What happens to Bernie if he loses the nomination?

It has been agreed that he will be humanely slaughtered and his carcass given to Ben & Jerry, who refuse to say what they will do with it, but I think that’s just a marketing ploy to set us up for a surprise flavor.

Regardless of who did it, a quick research tells me term limits were adopted by Republicans in both Houses at the same time, 1994.

I think you are assuming that Obama was far more altruistic than he actually was.
I thing Hillary would definitely offer Bernie a cabinet post. If he takes it will depend on how frustrated he is with the Senate. Even if the Dems take it back, they won’t be taking back the house (unless there is a total landslide against Trump, and maybe not even then) so getting anything through will be tough.

He’s too old to hold a real 8 to 5 job, what with all the naps and potty breaks he requires.

They’ll find a nice elder care facility that takes old socialist farts somewhere.

I’m not. I think helping her plump her resume was part of mending fences within the party, ie pragmatic.

I don’t think she’ll give him a cabinet post. She doesn’t want a revolutionary running a department.

Calm down. Bernie isn’t Che. Sheesh!

My mistake. I see Sen. Sanders already held a chairmanship - Veterans Affairs - when Democrats were in the majority, even though he was an Independent, so the precedent has been established.

My dream is that he’ll become VP under Clinton. She can bring the establishment votes, he can bring the enthusiastic grassroots youth

The guy will be 77 years old when he’s up for re-election in 2019. Can’t we just let him go retire to a syndicalist commune somewhere?

Of course, politicians dig in like ticks once they make it to the halls of power, so he could pull a Strom Thurman and rant and rave for another 15 years.

On the other hand, if they ever make a live-action muppet movie, he’d be perfect as Statler or Waldorf.

I already have a candidate for Sam, the American Eagle. Technically, not actually an American, but still…

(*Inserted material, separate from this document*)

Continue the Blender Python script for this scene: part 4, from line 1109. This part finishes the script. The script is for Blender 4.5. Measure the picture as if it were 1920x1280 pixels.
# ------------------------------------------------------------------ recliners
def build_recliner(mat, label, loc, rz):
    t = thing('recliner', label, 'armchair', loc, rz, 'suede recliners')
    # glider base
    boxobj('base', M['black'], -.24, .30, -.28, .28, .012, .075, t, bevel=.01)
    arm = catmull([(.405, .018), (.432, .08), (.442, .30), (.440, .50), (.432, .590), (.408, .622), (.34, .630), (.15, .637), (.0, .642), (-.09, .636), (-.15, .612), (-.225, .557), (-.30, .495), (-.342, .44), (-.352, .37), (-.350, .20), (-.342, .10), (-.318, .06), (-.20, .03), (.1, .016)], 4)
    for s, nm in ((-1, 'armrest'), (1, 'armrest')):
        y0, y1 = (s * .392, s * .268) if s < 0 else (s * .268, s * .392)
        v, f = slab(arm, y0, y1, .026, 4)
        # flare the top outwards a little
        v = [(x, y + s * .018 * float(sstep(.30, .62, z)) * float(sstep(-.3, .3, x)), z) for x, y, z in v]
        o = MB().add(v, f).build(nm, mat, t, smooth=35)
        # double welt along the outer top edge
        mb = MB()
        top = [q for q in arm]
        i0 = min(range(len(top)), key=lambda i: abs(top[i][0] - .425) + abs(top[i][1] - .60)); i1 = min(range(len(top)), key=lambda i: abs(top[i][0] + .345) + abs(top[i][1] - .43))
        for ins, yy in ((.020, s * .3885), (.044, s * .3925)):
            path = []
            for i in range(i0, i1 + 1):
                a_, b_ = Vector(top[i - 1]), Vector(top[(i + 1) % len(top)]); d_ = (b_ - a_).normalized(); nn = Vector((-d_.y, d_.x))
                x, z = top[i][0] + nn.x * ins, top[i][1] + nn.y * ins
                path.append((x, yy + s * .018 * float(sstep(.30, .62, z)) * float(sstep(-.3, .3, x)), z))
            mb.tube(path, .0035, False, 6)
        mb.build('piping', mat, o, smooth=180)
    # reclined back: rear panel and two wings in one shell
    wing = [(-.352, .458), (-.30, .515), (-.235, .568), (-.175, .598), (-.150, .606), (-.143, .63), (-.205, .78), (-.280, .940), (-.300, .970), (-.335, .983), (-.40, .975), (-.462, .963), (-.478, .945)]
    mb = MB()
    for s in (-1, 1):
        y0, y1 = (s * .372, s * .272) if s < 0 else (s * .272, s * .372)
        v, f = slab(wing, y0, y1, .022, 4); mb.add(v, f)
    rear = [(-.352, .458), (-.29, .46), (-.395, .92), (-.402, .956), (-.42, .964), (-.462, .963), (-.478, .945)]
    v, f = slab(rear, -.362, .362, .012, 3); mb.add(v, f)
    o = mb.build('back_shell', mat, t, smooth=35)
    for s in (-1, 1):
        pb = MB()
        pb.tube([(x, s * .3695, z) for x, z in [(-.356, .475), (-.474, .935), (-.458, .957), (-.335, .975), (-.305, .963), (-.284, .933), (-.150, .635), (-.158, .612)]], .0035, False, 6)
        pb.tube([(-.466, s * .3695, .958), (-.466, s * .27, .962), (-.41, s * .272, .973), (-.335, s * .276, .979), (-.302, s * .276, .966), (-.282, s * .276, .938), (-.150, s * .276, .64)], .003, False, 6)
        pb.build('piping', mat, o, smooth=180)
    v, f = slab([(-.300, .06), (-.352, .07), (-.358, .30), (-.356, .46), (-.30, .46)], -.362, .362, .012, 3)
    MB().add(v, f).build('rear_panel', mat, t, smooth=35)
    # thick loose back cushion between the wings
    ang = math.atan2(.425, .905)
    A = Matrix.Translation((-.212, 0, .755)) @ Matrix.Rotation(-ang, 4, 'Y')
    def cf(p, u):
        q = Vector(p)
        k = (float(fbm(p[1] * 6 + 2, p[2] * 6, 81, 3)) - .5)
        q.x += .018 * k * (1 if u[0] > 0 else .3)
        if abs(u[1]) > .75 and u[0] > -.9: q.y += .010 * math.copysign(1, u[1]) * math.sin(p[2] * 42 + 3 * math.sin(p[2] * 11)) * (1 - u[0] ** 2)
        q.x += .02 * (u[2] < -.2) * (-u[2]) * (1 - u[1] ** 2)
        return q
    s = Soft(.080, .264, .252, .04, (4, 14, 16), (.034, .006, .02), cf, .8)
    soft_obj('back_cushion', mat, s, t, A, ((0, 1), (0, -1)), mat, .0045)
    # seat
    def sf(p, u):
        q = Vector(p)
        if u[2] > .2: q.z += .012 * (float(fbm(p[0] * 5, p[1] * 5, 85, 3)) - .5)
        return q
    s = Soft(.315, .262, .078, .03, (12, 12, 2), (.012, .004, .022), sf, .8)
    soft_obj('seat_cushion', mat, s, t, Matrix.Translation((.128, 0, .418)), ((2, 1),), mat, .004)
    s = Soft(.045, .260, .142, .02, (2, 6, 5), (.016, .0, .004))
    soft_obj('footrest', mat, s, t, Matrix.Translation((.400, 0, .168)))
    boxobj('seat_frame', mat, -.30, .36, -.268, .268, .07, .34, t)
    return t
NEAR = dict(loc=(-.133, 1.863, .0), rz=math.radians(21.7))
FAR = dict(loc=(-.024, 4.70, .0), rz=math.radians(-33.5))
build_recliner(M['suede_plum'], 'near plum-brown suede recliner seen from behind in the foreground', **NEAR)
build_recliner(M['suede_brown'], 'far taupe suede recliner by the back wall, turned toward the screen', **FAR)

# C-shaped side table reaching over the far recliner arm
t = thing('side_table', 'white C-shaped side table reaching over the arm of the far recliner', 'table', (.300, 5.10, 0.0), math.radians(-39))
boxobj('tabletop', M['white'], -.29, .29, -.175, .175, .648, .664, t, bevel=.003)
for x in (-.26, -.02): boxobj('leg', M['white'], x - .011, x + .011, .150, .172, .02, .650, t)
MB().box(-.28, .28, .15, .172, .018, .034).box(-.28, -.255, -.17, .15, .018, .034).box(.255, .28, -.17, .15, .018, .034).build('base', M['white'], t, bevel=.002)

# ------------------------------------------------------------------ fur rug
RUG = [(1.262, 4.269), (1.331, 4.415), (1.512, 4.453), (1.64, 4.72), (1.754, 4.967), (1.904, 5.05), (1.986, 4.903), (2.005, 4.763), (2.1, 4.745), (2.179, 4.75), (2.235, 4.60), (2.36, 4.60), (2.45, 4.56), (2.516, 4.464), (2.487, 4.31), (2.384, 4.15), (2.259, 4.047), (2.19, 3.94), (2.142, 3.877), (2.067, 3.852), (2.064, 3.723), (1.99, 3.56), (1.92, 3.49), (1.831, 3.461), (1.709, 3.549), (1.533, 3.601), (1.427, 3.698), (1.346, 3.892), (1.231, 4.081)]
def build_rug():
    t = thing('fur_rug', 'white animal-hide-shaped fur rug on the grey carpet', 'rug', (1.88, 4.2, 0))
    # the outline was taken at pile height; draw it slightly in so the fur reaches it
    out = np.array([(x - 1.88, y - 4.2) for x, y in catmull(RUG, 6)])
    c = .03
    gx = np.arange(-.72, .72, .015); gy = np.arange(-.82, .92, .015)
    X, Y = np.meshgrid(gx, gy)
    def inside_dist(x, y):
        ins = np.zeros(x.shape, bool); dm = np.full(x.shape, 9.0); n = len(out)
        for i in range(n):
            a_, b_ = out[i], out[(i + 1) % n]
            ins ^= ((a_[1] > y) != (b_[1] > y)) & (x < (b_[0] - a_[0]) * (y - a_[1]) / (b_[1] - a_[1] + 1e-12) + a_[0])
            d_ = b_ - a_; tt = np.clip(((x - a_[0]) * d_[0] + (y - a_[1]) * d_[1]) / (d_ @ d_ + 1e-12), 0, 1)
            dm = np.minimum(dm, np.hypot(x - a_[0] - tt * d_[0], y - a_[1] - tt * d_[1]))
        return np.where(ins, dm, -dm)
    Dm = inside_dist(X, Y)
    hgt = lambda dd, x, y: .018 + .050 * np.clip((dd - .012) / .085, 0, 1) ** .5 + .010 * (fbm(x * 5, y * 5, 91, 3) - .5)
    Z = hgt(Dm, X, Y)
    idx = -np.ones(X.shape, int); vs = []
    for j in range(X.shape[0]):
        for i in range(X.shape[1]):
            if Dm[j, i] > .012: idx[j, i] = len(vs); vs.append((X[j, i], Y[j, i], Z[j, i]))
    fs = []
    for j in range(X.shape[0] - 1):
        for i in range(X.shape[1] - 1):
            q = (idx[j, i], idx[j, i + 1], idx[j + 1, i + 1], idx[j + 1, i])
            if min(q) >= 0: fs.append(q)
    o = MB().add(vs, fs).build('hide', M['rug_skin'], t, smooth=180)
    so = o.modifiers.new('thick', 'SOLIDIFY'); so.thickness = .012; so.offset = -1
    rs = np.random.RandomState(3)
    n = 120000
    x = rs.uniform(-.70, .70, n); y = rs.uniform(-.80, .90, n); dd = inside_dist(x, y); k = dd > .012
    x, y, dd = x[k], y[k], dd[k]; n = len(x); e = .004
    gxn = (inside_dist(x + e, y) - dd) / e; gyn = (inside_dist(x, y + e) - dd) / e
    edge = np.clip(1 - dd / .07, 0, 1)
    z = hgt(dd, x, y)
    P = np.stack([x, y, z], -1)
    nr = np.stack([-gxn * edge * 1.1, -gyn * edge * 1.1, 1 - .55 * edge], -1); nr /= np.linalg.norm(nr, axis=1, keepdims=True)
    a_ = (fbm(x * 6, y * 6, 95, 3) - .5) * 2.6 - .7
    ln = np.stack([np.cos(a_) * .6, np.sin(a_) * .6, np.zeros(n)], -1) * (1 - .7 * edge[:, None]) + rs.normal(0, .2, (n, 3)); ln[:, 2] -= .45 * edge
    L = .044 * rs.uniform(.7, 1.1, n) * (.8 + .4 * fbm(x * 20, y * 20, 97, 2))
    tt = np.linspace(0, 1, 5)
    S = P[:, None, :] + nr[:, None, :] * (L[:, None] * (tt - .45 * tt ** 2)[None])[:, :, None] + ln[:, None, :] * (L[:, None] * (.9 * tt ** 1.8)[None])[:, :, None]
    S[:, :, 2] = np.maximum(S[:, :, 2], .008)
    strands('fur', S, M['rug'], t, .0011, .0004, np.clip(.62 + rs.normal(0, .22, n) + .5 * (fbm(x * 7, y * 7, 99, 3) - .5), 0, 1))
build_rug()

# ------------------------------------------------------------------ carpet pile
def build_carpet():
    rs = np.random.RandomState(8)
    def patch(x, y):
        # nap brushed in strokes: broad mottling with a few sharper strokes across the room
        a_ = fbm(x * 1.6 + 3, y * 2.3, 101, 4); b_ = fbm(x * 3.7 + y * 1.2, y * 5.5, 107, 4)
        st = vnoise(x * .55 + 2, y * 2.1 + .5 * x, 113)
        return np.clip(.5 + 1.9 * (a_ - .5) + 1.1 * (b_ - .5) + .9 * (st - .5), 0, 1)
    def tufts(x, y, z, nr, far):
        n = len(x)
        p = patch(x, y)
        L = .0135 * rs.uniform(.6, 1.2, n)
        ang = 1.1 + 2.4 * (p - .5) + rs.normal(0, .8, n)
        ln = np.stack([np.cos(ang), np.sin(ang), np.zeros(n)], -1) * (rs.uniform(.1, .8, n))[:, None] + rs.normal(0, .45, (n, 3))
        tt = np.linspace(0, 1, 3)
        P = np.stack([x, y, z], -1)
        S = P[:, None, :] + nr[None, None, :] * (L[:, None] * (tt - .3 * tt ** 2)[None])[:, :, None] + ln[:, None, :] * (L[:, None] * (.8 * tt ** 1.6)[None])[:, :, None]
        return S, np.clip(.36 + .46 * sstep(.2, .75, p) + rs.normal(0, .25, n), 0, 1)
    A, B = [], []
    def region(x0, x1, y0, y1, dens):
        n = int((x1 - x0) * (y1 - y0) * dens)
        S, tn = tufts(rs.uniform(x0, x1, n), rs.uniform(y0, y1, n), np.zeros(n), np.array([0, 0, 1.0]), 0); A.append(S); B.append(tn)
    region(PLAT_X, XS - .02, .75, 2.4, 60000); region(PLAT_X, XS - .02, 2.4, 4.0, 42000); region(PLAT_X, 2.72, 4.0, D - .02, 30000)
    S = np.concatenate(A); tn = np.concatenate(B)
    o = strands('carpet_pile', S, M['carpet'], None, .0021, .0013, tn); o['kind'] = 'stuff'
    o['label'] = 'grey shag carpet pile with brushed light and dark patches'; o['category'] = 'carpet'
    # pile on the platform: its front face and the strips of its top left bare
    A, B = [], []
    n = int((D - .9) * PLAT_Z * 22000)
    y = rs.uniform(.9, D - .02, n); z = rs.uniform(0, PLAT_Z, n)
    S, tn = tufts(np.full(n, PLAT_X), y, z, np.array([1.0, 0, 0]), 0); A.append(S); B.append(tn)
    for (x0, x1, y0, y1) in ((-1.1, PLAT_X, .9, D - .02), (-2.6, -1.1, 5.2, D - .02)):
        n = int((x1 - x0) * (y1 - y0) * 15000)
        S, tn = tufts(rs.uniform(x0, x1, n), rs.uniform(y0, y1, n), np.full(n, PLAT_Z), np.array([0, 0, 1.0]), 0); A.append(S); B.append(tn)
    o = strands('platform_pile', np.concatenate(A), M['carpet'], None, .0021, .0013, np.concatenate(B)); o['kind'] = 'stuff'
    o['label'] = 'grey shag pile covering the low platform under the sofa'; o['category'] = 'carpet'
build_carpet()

As background, I suspect few Americans have heard of proportional representation. It’s a fringe issue, though it has some support on this board (ok me and Brainglutton I guess).

Oh, and basically nobody wants to get rid of the primary system. Except me of course. Americans don’t want to go back to the bad old days of the smoke filled room, something I have no problem with. They think the current system is democratic while the old system isn’t, which is sort of funny in a way.

They could keep the primary system, just have a constitutional amendment that all primaries have to be simple votes not caucuses, and they all have to be on the same day, say two months before the general election, also all states have to allow absentee ballots for primaries.

That would address all the current issues of tiny states having disproportionate influence on the national election, make it easier for people to vote in the primaries and also shorten your currently ridiculous two year long election cycle. No wonder your voter turnout rates are so low compared to other countries, I’d get sick of it after two years as well.

Having all primaries the same day just makes it a national qualifier. Having one or a few states vote at a time can serve a useful winnowing function, as sets of candidates are tested sequentially against different electorates. The problem with the current setup is that it’s always the same few states out front.

Whats wrong with that?

Setting a national primary effectively eliminates all of the candidates with smaller financing and consequently helps to ensure that the largest donors select the nominee. The current system allows an outsider candidate to catch fire in a smaller market, develop momentum, and attract further financing therefrom. Someone like Bernie Sanders would have negligible impact if he were required to compete in fifty states all at one time.

Yes, that.

Also I think that even with equally-resourced campaigns, there is value in a graduated and differentiated process, where candidates and ideas can be measured in different combinations and contexts. We just get more information that way. This is supposed to be the most important decision the American people collectively make.

Would you force-abolish the conventions too? Otherwise, if all the primaries were held at once, candidates would probably not ever get enough delegates to win (Ted Cruz just “won Iowa” with barely more than a quarter of the votes), so the choice would almost always be thrown to the conventions which might end up choosing compromise candidates instead. So now the guy nobody chose is the candidate, which isn’t exactly an improvement on democratic choice.

So you let two states that are completely not representative of the US set that momentum for you?

The US urban / rural split is 80 percent urban, 20 percent rural.
Iowa is 60/30. New Hampshire is 55 Urban / 45 Rural.

Considering how close elections are you are giving far more power to rural voters than they deserve. Also why the hell does California accept being last in the primaries? Considering how much sway they should have and how liberal they are they should demand to be earlier in the primary season. Just California being earlier would give liberal candidates a much better chance of gaining momentum. Why do the Democrats accept the current system?

I agree that ideally Iowa should not be first, and California should not be last… any more often than any other states hold those positions.

So that justifies having a rotating list of small states in the first position. Rhode Island wouldn’t be bad. Heck, any state outside of the top 10 media markets would probably be ok.
My take is that the public should be making pure policy decisions at election time, and leave electability concerns to the professionals. So go back to the smoke filled room like basically every other democracy.